Here's the cure for your holiday hangover -- RFN is back in 2014!
http://www.nintendoworldreport.com/rfn/36310
Shorter episode this week, as Jon was too busy to join us, and Gui was too tired for a big show. No problem, we packed it a little tighter to make up the difference! First up in New Business is Guild02: Attack of the Friday Monsters, which all three of the present crew have now played. After a quick word on EDGE, Jonny passes the baton to James, who has been exercising the PS2 backwards-compatibility feature of his recently acquired PS3. He went for an ultra-Japanese theme with Persona 3 FES and Ace Combat 4 and Ace Combat 5. Gui puts us back in Nintendo territory with his return to a childhood favorite (and notable Virtual Console absentee), Final Fantasy Adventure for the original Game Boy. With the segment's remaining time, Jonny swings back in for a few thoughts on Tearaway, a good game that will certainly not save the Vita.
We pushed off Top 5 lists until Jon can be present, so this week has us catching up on more Listener Mail. We get meta in discussing our podcast's musical themes and which video game music we'd like to hear played by someone like Jason Ricci (look below this article for links to his last album). We get a much-needed lesson on brand marketing from a listener who actually does that for a living. Finally, we discuss what a shorter console cycle might mean for Nintendo fans who want to play their current games on future systems.
Hear your own email discussed on a future episode by emailing the podcast! Also, please remember to play F-Zero X and/or GX -- now with a special RetroActive forum thread to work out your thoughts before the upcoming live show! (Date is still TBA.) And don't forget... HAPPY NEW YEAR! We are delighted to bring you more of this show in 2014 and thank you for listening!
AFAIK it's fairly easy to replace the HDD in a PS3 so you don't need to stick to the 60GB one just because you wanted PS2 BC.

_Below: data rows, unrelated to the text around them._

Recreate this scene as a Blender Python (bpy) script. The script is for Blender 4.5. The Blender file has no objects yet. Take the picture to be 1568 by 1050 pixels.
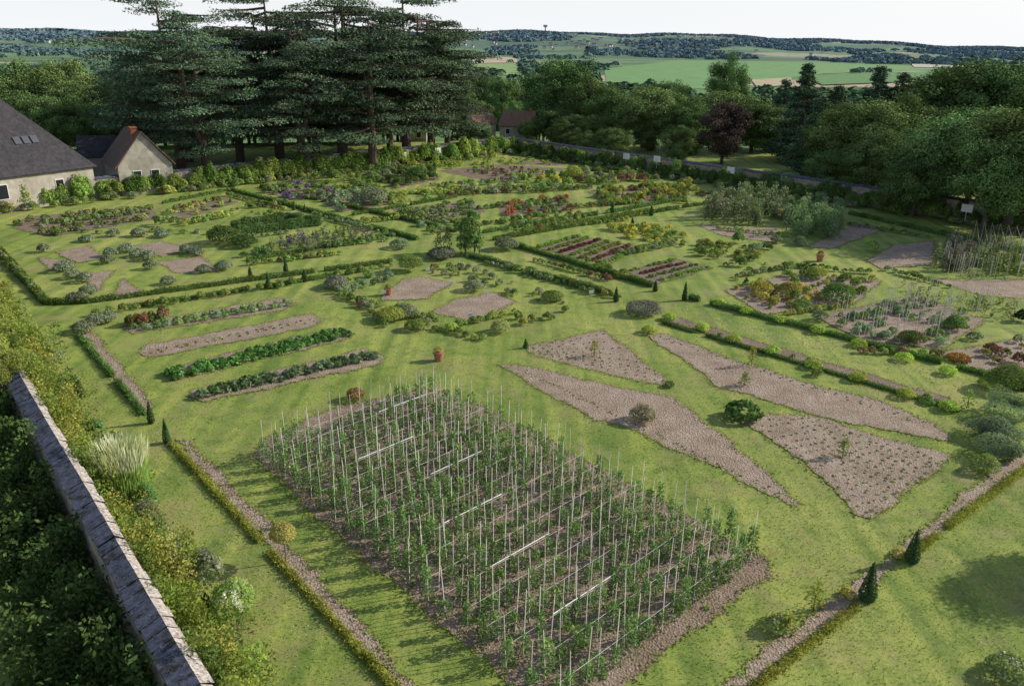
import bpy, math, numpy as np
from mathutils import Matrix, Vector
rng = np.random.default_rng(7)
scene = bpy.context.scene
scene.view_settings.view_transform='Standard'; scene.view_settings.look='None'
scene.view_settings.exposure=0

# ------------------------------------------------------------------ camera (tower of the chateau, 17 m above the garden)
EYE=np.array([0,0,17.0]); F=1196.0
R = Matrix.Rotation(math.radians(90-20.9),3,'X') @ Matrix.Rotation(math.radians(0.8),3,'Z')
RN=np.array(R)
cam=bpy.data.cameras.new("camera"); co=bpy.data.objects.new("camera",cam); scene.collection.objects.link(co)
co.matrix_world=Matrix.Translation(Vector(EYE)) @ R.to_4x4()
cam.lens=36*F/1568; cam.sensor_width=36; cam.clip_end=20000; cam.clip_start=0.1
scene.camera=co

# placement helpers: image pixel coordinates back-projected through the camera -> metric site positions
def ray(u,v): return RN@np.array([u-784.0,525.0-v,-F])
def site(u,v,z=0.0):
    r=ray(u,v); return (EYE+r*((z-EYE[2])/r[2]))
def at(u,v,d):
    r=ray(u,v); return EYE+r*(d/math.hypot(r[0],r[1]))
def sites(pts,z=0.0): return np.array([site(u,v,z) for u,v in pts])

# ------------------------------------------------------------------ materials
def mat(name): 
    m=bpy.data.materials.new(name); m.use_nodes=True; nt=m.node_tree
    b=nt.nodes["Principled BSDF"]; b.inputs["Roughness"].default_value=0.85
    b.inputs["Specular IOR Level"].default_value=0.2
    return m,nt,b
def N(nt,t): return nt.nodes.new(t)
def noise(nt,scale,detail=4,rough=.6,coord=None):
    n=N(nt,"ShaderNodeTexNoise"); n.inputs["Scale"].default_value=scale; n.inputs["Detail"].default_value=detail; n.inputs["Roughness"].default_value=rough
    if coord is not None: nt.links.new(coord,n.inputs["Vector"])
    return n
def ramp(nt,src,stops):
    r=N(nt,"ShaderNodeValToRGB"); e=r.color_ramp.elements
    while len(e)<len(stops): e.new(0.5)
    for i,(p,c) in enumerate(stops):
        e[i].position=p; e[i].color=(*c,1) if len(c)==3 else c
    nt.links.new(src,r.inputs[0]); return r
def mix(nt,fac,a,b,mode='MIX'):
    m=N(nt,"ShaderNodeMix"); m.data_type='RGBA'; m.blend_type=mode
    if isinstance(fac,(int,float)): m.inputs[0].default_value=fac
    else: nt.links.new(fac,m.inputs[0])
    for s,i in ((a,6),(b,7)):
        if isinstance(s,tuple): m.inputs[i].default_value=(*s,1)
        else: nt.links.new(s,m.inputs[i])
    return m.outputs[2]
def bump(nt,b,h,strength,dist):
    n=N(nt,"ShaderNodeBump"); n.inputs["Strength"].default_value=strength; n.inputs["Distance"].default_value=dist
    nt.links.new(h,n.inputs["Height"]); nt.links.new(n.outputs[0],b.inputs["Normal"])
def gpos(nt): return N(nt,"ShaderNodeNewGeometry").outputs["Position"]

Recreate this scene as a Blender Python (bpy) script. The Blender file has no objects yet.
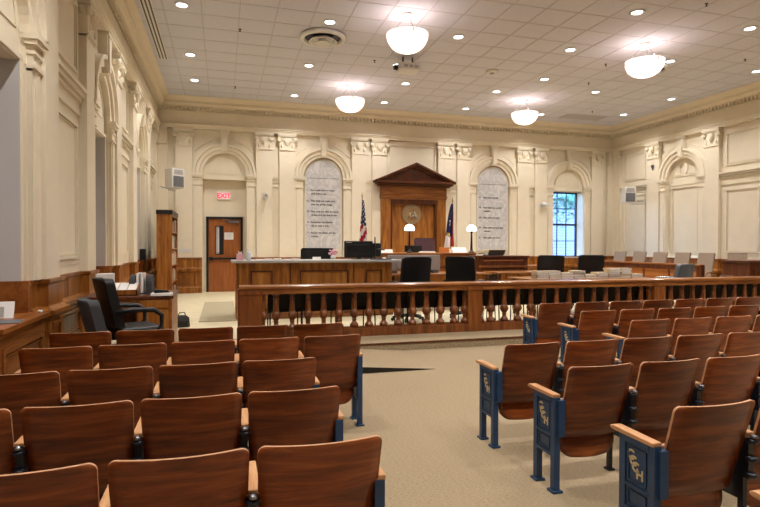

I have no idea why games aimed at children like Tearaway (which is 30€ retail here, 25€ on the PSN store) are so easy, kids don't need coddling like that. As kids we couldn't afford a new game every week, we had to make do with them for months at a time so an easy game that you finish quickly is a terrible proposition. These days the mentality is that if you didn't beat a game you didn't really play it but back then getting part ways in, dying and being forced to start again was normal. You don't beat a game like Ghosts and Goblins or R-Type, you just keep trying. Hell, as kids we didn't even beat Super Mario Land or Sonic 1 (Master System) but that just meant there was more for us to experience there. Ad the games that did have saves to let us beat them had HUGE piles of content, games like Super Mario World or Donkey Kong. It's all 4 hour "tightly crafted" campaigns these days, not large world maps with literally a hundred levels. Yeah, they reused assets a lot, the same blocks appear in most Mario levels but there were still a hundred hand crafted levels in there that (most importantly) played differently.